« Qu’ils sont bêtes ! », c’est le cri qu’on pousse pour injurier tous ceux qui violent notre capacité d’entendement et de tolérance, qu’il s’agisse du déferlement haineux d’un fondamentalisme, ou même de la vulgarité d’une émission de télé-réalité. Et cette angoisse se répand : nous n’aurions jamais été autant cernés par des puissances bêtes et malfaisantes, des poussées identitaires d’une autre époque, le racisme, l’homophobie, le règne des marchés financiers et la suffisance de leurs représentants sur fond d’appauvrissement économique et subjectif. Nous serions une multitude à partager cet état d’hébétude, presque de l’ordre d’un trauma, en nous sentant paradoxalement toujours plus seuls et démunis.
La bêtise chez Deleuze et Derrida est le véritable problème de la pensée.

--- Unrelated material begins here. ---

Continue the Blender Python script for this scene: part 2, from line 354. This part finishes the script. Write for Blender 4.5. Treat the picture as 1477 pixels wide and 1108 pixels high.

Comment peut-on être bête, c’est-à-dire cantonner la pensée à reproduire ce qui est déjà connu, par exemple ? La bêtise est un régime où la pensée se complaît par conformisme au lieu d’exercer son inventivité, au lieu d’obéir aux forces qui la poussent à créer.
Mais peut-on éviter d’être bête ? La bêtise protège, elle s’abreuve de savoir pour se complaire dans une image de souveraineté, elle engendre une violence réactive qui préserve le reflet du miroir. Toute décision ou action souveraines ne comporteraient-elles pas inextricablement de la bêtise et de la bestialité ?
Se déplaçant sur la multitude des seuils de la langue comme une émanation nocive incontrôlable, la bêtise inquiète et rend les utopies suspectes, elle laisse planer la menace constante de capacité d’envahissement.
Impuissance ? Fatalité ? Comment trouver le fil clinique ou l’espace artistique d’une libération subjective entre ces pavés ? Et si nos démocraties tenaient elles-mêmes sur des pactes anachroniques, produisant des subjectivités qui dénient tout jeu à l’inconscient et donnant libre cours à des forces réactives qui déchaînent la bêtise ?
Ce numéro de Chimères empoignera le combat entre la bête humaine et l’animal politique, entre des affects et des raisonnements, entre une souveraineté fondée sur la force et la musique d’un peuple en marche vers une démocratie toujours à venir.
Quelques recommandations pour les auteurs :
DATE LIMITE : fin septembre 2013.
Longueur : en moyenne, entre 10 000 et 35 000 signes espaces compris, ou plus courts, mais exceptionnellement seulement plus longs, en fonction du nombre de textes retenus.
Style accessible et pas trop de notes, ce n’est pas une revue d’érudition universitaire.
Eviter les appels de notes et préférer des numéros intégrés dans le corps du texte renvoyant à des notes en fin d’article (cela facilite les choses à la composition).